The golf concession was spun-off as its own cost center so that it
became a revenue-generator instead of costing the department money
annually. One Citywide Needs Assessment was completed and a second one
is underway.
Corruption was rooted out within municipal sports and at least one ex-employee went to prison.
Front-line public safety departments including Police and Fire do not have to pay for water and power in Los Angeles.
Recreation and Parks
is on the front line of public safety.
Healthy, available children’s recreation programming keeps an awful lot
of kids from getting into real trouble in their lives. This is not some
theory to be debated. It’s a well-proven fact.
On the front line in the field, the department’s Park Rangers are a
POST-certified peace officer agency patrolling parks and recreation
centers. It doesn’t get any more front line that that.
But through “chargebacks”, the Department of Recreation and Parks
does have to pay anyway, to the tune of $20-30 million annually.
Jon
Mukri took on the job of offsetting this impact. State of the art
artificial turf fields are in the process of being installed City-wide
as water-saving and maintenance reducing measures.

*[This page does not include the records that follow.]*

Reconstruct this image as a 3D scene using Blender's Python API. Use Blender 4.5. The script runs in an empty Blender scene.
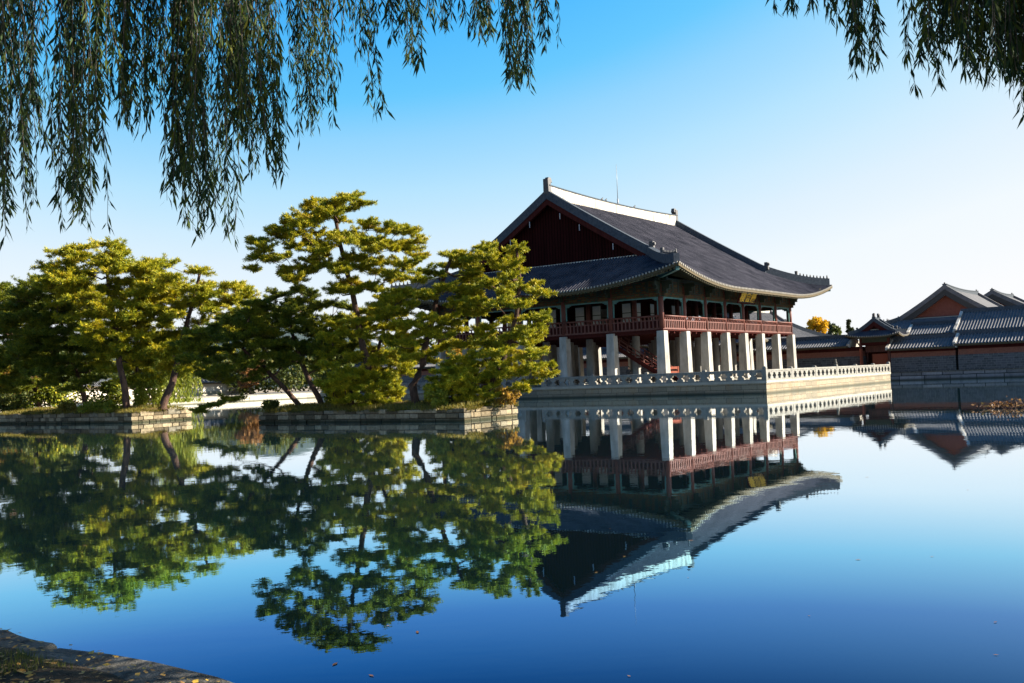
import bpy, bmesh, math, random
import numpy as np
from mathutils import Vector, Matrix, noise as mnoise
scene = bpy.context.scene
COL = scene.collection
rad = math.radians

# ------------------------------------------------------------------ camera
F_PX, PITCH, ROLL, CAM_H, YAW = 990.47, 0.0361, -0.039, 2.311, 0.938
U2 = np.array([math.cos(YAW), math.sin(YAW)]); W2 = np.array([-math.sin(YAW), math.cos(YAW)])
C0 = np.array([-14.7201, -96.8674])
CAM = np.array([C0 @ U2, C0 @ W2, CAM_H])
def loc3(v):                                   # view-aligned vector -> world vector
    v2 = np.array([v[0], v[1]])
    return np.array([v2 @ U2, v2 @ W2, v[2]])
cp, sp, cr, sr = math.cos(PITCH), math.sin(PITCH), math.cos(ROLL), math.sin(ROLL)
FWD = loc3((0, cp, sp)); UPV = loc3((0, -sp, cp)); RGT = loc3((1, 0, 0))
R_IMG = cr * RGT + sr * UPV; U_IMG = -sr * RGT + cr * UPV
cam = bpy.data.cameras.new("camera"); cam_ob = bpy.data.objects.new("camera", cam); COL.objects.link(cam_ob)
cam.sensor_width = 36.0; cam.lens = F_PX / 1024 * 36.0; cam.clip_end = 6000; cam.clip_start = 0.1
M = Matrix((( R_IMG[0], U_IMG[0], -FWD[0], CAM[0]), (R_IMG[1], U_IMG[1], -FWD[1], CAM[1]),
            (R_IMG[2], U_IMG[2], -FWD[2], CAM[2]), (0, 0, 0, 1)))
cam_ob.matrix_world = M
scene.camera = cam_ob
def ray(x, y): return FWD + R_IMG * ((x - 512) / F_PX) - U_IMG * ((y - 341.5) / F_PX)
def atd(x, y, d):                              # a surveyed point: bearing of the photograph at a ground distance
    r = ray(x, y); return CAM + r * (d / math.hypot(r[0], r[1]))
def onx(x, y, X):
    r = ray(x, y); return CAM + r * ((X - CAM[0]) / r[0])

# ------------------------------------------------------------------ light
SUN_EL, SUN_AZ = rad(26.5), rad(39)            # azimuth from -Y (facade normal) towards +X
SUN = Vector((math.sin(SUN_AZ) * math.cos(SUN_EL), -math.cos(SUN_AZ) * math.cos(SUN_EL), math.sin(SUN_EL)))
world = bpy.data.worlds.new("World"); scene.world = world; world.use_nodes = True
wt = world.node_tree
for n in list(wt.nodes): wt.nodes.remove(n)
sky = wt.nodes.new("ShaderNodeTexSky"); sky.sky_type = 'NISHITA'; sky.sun_disc = False
sky.sun_elevation = SUN_EL; sky.sun_rotation = math.atan2(SUN.x, SUN.y)
sky.air_density = 1.0; sky.dust_density = 1.0; sky.ozone_density = 3.0; sky.altitude = 0
sepc = wt.nodes.new("ShaderNodeSeparateXYZ"); sca = wt.nodes.new("ShaderNodeMath"); sca.operation = 'MULTIPLY'; sca.inputs[1].default_value = 0.16
grade = wt.nodes.new("ShaderNodeValToRGB"); ge = grade.color_ramp.elements       # photographic grade of the sky's own brightness
def lin(c): return tuple((v / 255 / 12.92) if v / 255 <= 0.04045 else ((v / 255 + 0.055) / 1.055) ** 2.4 for v in c) + (1,)
stops = [(0.08, (0, 84, 170)), (0.14, (10, 135, 228)), (0.19, (78, 186, 255)), (0.225, (106, 202, 255)), (0.252, (148, 214, 255)), (0.30, (184, 229, 255)), (0.35, (208, 237, 255)), (0.40, (224, 242, 255)), (0.50, (242, 250, 255)), (0.70, (252, 253, 255))]
ge[0].position, ge[0].color = stops[0][0], lin(stops[0][1]); ge[1].position, ge[1].color = stops[-1][0], lin(stops[-1][1])
for p, c in stops[1:-1]:
    e_ = ge.new(p); e_.color = lin(c)
gain = wt.nodes.new("ShaderNodeVectorMath"); gain.operation = 'SCALE'; gain.inputs['Scale'].default_value = 3.75
bg = wt.nodes.new("ShaderNodeBackground"); bg.inputs[1].default_value = 0.070
wo = wt.nodes.new("ShaderNodeOutputWorld")
wt.links.new(sky.outputs[0], sepc.inputs[0]); wt.links.new(sepc.outputs[0], sca.inputs[0]); wt.links.new(sca.outputs[0], grade.inputs[0])
wt.links.new(grade.outputs[0], gain.inputs[0]); wt.links.new(gain.outputs[0], bg.inputs[0]); wt.links.new(bg.outputs[0], wo.inputs[0])
sl = bpy.data.lights.new("sun", 'SUN'); sl.energy = 5.0; sl.angle = rad(0.5); sl.color = (1.0, 0.93, 0.80)
so = bpy.data.objects.new("sun", sl); COL.objects.link(so); so.rotation_euler = SUN.to_track_quat('Z', 'Y').to_euler()
vs = scene.view_settings
vs.view_transform = 'Standard'; vs.look = 'None'; vs.exposure = 1.93; vs.gamma = 1.0; vs.use_curve_mapping = False

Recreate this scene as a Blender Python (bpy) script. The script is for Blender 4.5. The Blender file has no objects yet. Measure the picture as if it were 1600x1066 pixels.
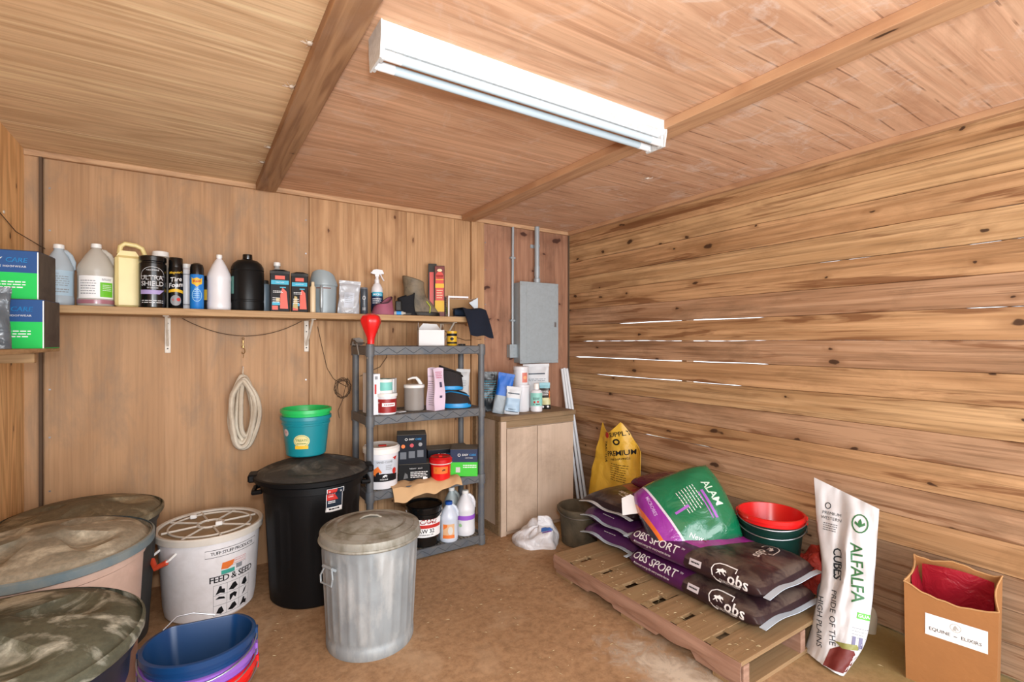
import bpy, bmesh, math, random
from mathutils import Vector, Matrix, noise
from mathutils.bvhtree import BVHTree
random.seed(7)
PI = math.pi
SC = bpy.context.scene
COL = SC.collection

# ------------------------------------------------------------ camera, light, exposure
YAW = math.radians(32.8)
cd = bpy.data.cameras.new('camera'); cam = bpy.data.objects.new('camera', cd); COL.objects.link(cam)
cam.location = (0, 0, 1.40); cam.rotation_euler = (PI/2, 0, -YAW)
cd.sensor_width = 36; cd.lens = 775/1600*36; cd.clip_start = .02
cd.shift_y = (534-533)/1600
SC.camera = cam
SC.view_settings.view_transform = 'Standard'; SC.view_settings.look = 'None'
SC.view_settings.gamma = 1; SC.view_settings.use_curve_mapping = False
SC.view_settings.exposure = 0.1
w = bpy.data.worlds.new('sky'); SC.world = w; w.use_nodes = True
bg = w.node_tree.nodes['Background']; bg.inputs[0].default_value = (.86, .93, 1, 1); bg.inputs[1].default_value = 2.6

def area(name, loc, rot, sx, sy, power, color=(1, 1, 1)):
    l = bpy.data.lights.new(name, 'AREA'); l.shape = 'RECTANGLE'; l.size = sx; l.size_y = sy
    l.energy = power; l.color = color
    o = bpy.data.objects.new(name, l); COL.objects.link(o); o.location = loc; o.rotation_euler = rot
    return o
# soft fill lamp added behind the photographer, standing in for open-front daylight
area('front_fill', (.9, -2.3, 1.35), (math.radians(88), 0, 0), 4.0, 2.4, 150, (.97, .98, 1))
# the photographer's flash, beside the camera
area('camera_flash', (.02, -.06, 1.60), (math.radians(92), 0, -YAW), .14, .14, 27, (1, .99, .98))

# ------------------------------------------------------------ materials
MATS = {}
def srgb(c):
    if isinstance(c, str):
        c = [int(c[i:i+2], 16)/255 for i in (0, 2, 4)]
    return tuple((v/12.92 if v <= .04045 else ((v+.055)/1.055)**2.4) for v in c) + (1,)
class NT:
    def __init__(s, name):
        s.m = bpy.data.materials.new(name); s.m.use_nodes = True
        s.t = s.m.node_tree; s.b = s.t.nodes['Principled BSDF']
    def n(s, typ, **kw):
        x = s.t.nodes.new(typ)
        for k, v in kw.items(): setattr(x, k, v)
        return x
    def l(s, a, b): s.t.links.new(a, b)
    def math(s, op, a, b=None, c=None, clamp=False):
        x = s.n('ShaderNodeMath', operation=op); x.use_clamp = clamp
        for i, v in enumerate((a, b, c)):
            if v is None: continue
            if isinstance(v, (int, float)): x.inputs[i].default_value = v
            else: s.l(v, x.inputs[i])
        return x.outputs[0]
    def mix(s, f, a, b, mode='MIX'):
        x = s.n('ShaderNodeMix', data_type='RGBA', blend_type=mode)
        for i, v in ((0, f), (6, a), (7, b)):
            if isinstance(v, (int, float)): x.inputs[i].default_value = v
            elif isinstance(v, tuple): x.inputs[i].default_value = v
            else: s.l(v, x.inputs[i])
        return x.outputs[2]
    def coord(s, scale=(1, 1, 1), rand=False, loc=(0, 0, 0), rot=(0, 0, 0)):
        tc = s.n('ShaderNodeTexCoord'); mp = s.n('ShaderNodeMapping')
        mp.inputs['Scale'].default_value = scale; mp.inputs['Location'].default_value = loc; mp.inputs['Rotation'].default_value = rot
        if rand:
            oi = s.n('ShaderNodeObjectInfo'); v = s.n('ShaderNodeVectorMath', operation='MULTIPLY_ADD')
            s.l(oi.outputs['Random'], v.inputs[0]); v.inputs[1].default_value = (37, 53, 71); s.l(tc.outputs['Object'], v.inputs[2])
            s.l(v.outputs[0], mp.inputs[0])
        else: s.l(tc.outputs['Object'], mp.inputs[0])
        return mp.outputs[0]
    def noise(s, vec, scale=5, detail=3, rough=.5, dist=0):
        x = s.n('ShaderNodeTexNoise'); s.l(vec, x.inputs['Vector'])
        x.inputs['Scale'].default_value = scale; x.inputs['Detail'].default_value = detail
        x.inputs['Roughness'].default_value = rough; x.inputs['Distortion'].default_value = dist
        return x.outputs[0]
    def ramp(s, f, stops, interp='LINEAR'):
        x = s.n('ShaderNodeValToRGB'); x.color_ramp.interpolation = interp
        e = x.color_ramp.elements
        while len(e) < len(stops): e.new(.5)
        for i, (p, c) in enumerate(stops):
            e[i].position = p; e[i].color = c if isinstance(c, tuple) else (c, c, c, 1)
        s.l(f, x.inputs[0]); return x.outputs[0]
    def bump(s, h, strength=.3, dist=.01):
        x = s.n('ShaderNodeBump'); x.inputs['Strength'].default_value = strength; x.inputs['Distance'].default_value = dist
        s.l(h, x.inputs['Height']); s.l(x.outputs[0], s.b.inputs['Normal'])
    def base(s, c):
        if isinstance(c, tuple): s.b.inputs['Base Color'].default_value = c
        else: s.l(c, s.b.inputs['Base Color'])
    def put(s, rough=.5, metal=0, spec=None):
        s.b.inputs['Roughness'].default_value = rough; s.b.inputs['Metallic'].default_value = metal
        if spec is not None: s.b.inputs['Specular IOR Level'].default_value = spec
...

Water consumption was
reduced by 35% through the installation of green technologies and
practices.
Best environmental practices were utilized to restore a heavily
impacted Griffith Park after the significant damage it sustained in the
2007 fire, and hundreds of acres of the park were added through the Save
the Hollywood Sign campaign.
During his tenure, the department installed almost 30 universal
playgrounds including the region’s first universal access baseball
field, increasing inclusive play across Los Angeles.

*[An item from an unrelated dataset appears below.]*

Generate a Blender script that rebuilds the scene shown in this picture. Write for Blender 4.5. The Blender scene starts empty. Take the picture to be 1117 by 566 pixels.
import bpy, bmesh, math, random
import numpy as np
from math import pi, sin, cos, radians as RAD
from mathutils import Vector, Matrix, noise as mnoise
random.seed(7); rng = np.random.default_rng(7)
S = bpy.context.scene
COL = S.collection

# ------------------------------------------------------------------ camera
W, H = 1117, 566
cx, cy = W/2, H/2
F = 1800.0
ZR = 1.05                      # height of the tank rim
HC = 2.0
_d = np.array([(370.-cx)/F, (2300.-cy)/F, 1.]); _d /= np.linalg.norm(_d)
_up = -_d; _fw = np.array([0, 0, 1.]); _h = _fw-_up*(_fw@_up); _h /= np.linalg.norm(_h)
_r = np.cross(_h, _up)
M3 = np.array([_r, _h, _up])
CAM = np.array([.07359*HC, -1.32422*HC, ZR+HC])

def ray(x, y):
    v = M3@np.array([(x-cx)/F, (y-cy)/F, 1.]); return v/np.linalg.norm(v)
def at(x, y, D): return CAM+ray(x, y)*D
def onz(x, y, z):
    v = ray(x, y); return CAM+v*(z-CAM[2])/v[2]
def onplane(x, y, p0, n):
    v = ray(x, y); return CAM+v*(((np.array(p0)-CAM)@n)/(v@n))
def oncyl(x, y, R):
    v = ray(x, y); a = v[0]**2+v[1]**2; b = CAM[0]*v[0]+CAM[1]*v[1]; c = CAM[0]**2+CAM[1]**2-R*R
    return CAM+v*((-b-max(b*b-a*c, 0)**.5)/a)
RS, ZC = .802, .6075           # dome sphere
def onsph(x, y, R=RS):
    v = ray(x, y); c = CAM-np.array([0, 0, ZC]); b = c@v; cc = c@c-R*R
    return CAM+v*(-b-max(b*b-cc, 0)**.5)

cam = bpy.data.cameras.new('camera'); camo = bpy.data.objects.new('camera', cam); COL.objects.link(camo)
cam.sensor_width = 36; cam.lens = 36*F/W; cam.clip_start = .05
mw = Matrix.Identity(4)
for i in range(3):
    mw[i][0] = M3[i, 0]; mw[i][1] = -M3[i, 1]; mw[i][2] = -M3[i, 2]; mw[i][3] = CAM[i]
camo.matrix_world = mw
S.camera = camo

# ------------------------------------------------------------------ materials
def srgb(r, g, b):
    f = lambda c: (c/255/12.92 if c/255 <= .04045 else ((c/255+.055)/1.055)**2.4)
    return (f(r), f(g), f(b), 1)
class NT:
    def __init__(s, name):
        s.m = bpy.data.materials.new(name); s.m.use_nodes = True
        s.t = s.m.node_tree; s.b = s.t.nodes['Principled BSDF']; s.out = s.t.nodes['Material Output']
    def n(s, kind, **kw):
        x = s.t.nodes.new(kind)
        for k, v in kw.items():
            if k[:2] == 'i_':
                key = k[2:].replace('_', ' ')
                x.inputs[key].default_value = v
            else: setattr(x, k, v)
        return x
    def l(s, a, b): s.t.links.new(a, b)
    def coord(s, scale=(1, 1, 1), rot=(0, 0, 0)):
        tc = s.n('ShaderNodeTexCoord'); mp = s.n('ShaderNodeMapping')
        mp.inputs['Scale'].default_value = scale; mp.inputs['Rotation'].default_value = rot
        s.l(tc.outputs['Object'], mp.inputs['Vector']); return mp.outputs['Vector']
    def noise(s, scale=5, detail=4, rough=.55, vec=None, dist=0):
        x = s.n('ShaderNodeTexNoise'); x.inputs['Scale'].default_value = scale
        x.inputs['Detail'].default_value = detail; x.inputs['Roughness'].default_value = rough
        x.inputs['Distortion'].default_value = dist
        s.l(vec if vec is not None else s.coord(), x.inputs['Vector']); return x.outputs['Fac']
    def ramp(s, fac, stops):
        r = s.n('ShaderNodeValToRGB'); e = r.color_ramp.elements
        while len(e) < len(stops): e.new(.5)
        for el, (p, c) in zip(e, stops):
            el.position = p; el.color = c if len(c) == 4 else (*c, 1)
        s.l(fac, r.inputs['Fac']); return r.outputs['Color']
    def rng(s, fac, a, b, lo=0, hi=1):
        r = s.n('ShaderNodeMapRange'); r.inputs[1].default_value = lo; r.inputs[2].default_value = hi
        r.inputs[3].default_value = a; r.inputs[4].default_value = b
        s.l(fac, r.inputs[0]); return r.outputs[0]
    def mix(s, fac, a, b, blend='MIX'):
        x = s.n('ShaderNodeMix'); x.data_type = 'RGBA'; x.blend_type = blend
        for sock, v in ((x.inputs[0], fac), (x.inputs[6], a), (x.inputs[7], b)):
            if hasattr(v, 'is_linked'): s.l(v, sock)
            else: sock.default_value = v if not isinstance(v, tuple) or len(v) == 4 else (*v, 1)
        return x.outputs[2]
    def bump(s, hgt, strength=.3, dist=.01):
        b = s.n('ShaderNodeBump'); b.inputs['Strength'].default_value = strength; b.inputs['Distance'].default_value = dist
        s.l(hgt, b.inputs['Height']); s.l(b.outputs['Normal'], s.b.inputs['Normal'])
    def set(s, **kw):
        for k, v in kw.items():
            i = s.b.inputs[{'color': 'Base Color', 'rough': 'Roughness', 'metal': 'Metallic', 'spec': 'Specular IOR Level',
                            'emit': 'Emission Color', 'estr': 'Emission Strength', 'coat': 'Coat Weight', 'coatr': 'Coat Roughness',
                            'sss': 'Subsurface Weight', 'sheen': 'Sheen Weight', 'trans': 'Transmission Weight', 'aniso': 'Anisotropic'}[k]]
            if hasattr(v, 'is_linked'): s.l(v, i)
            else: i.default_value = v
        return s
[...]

Mukri was also a proponent of ERIP – the incentive plan to allow senior, experienced employees retire early, stating that
“ERIP
provided a more sensible program to reduce personnel costs while
maintaining the dignity of the exceptional employees of our City”.
Then there are the Quimby funds. Quimby funds are assessed fees on
development projects that significantly impact the immediate
neighborhood. They are required to be spent on recreation with a mile or
so of the project as a remediation for the project to those directly
impacted, and that makes sense from a social justice standpoint. Those
directly impacted receive remediation.
As they did with the City-Charter mandated funding for Recreation and
Parks, City Hall continues to drool over the thought of taking the
Quimby pot of money for their own pet projects. During his tenure,
Mukri’s team created a GIS system to manage this nearly intractable and
tightly regulated funding.
Mukri himself managed to keep that pot of funding from the same fate
as the City charter mandated funds. Today it remains within Recreation
and Parks, being used for the legally-defined purpose.
That won’t last long with Mukri out - you can be pretty sure that
City Hall will soon pass a Charter change that allows them to take these
monies, too.
Previous Mayor Villaraigosa’s office continually threatened Mukri
with removal through the subtle, personal touch of the hideously
over-promoted egomaniac, Jeff Carr. Throughout the personal threats,
Mukri continued to make them look good over and over – “them” including
then-Councilmember Garcetti. Mukri always had a way of giving the City
Hall vultures what they wanted, but managed to do it without losing the
recreation programming so needed in this City.
That is a hell of a talent, and a commitment by the gentlemen to the
Citizens of Los Angeles. Other good managers receiving the Jeff Carr
treatment eventually gave up and bailed –
Bill Robertson retired (and sadly passed away shortly thereafter), and
Rita Robinson left for a job with Los Angeles County. Only Jon Mukri remained dedicated to the mission.
When Garcetti was elected, there were a lot of questions as to
whether they would keep Jon Mukri in Recreation and Parks. "Those in the
know" were saying that Mayor Garcetti would be exacting revenge on the
Recreation and Parks' General Manager because Mukri's significant other,
Claire Bartels,was Wendy Gruel's chief of staff when Greuel was a councilmember and Deputy Controller when Greuel was elected City Controller.
Instead of being removed outright, Mukri was asked to clean up the
Department of Transportation, and was clearly promised to be returned to
Recreation and Parks when a new general manager was found. That promise
was published widely enough at the time to easily corroborate it.
Unfortunately, as longtime City Hall observers like
Ron Kaye
and others have pointed out extensively, Mayor Garcetti and his people
cannot be trusted. They blow with the breeze. They tell you one thing
then do another as easily as they choose what tie the Mayor will wear or
when the Mayor should drop an f-bomb.
It probably isn’t a surprise to anyone then that the Mayor’s people
are pulling Mukri out of the Department of Recreation and Parks now.
Jon Mukri would be at retirement age in a year, and he is not getting
the chance to retire out of the department and mission he loved. A
year goes by quickly, and it’s sad that such a committed and talented
public servant is not being afforded even this small token in return for
service above and beyond the call of duty.
Given the real talent this gentleman has, it is the Citizens of Los Angeles and our City parks who are being punished.
Ironically Ms. Claire Bartels remains in the Deputy Controller position today.
Recreation and Parks was pretty much the last department standing,
having not had its leadership replaced with vacuous yes men or unknowing
outsiders. A department that hadn’t been bled dry of decency and the
leadership that somehow finds a way to provide actual services to tax
payers.
Mike Shull is the new General Manager, effective any
day now. He was part of Jon Mukri’s team as the department’s chief
engineer – the new construction guy. All of City Hall loves the new
construction Shull has done for them over the years.
The recreation function of the department is what is most threatened by City Hall’s financial draining.
We’ll find out if the Mayor’s new general manager is up to this challenge, or if recreation will finally die in Los Angeles.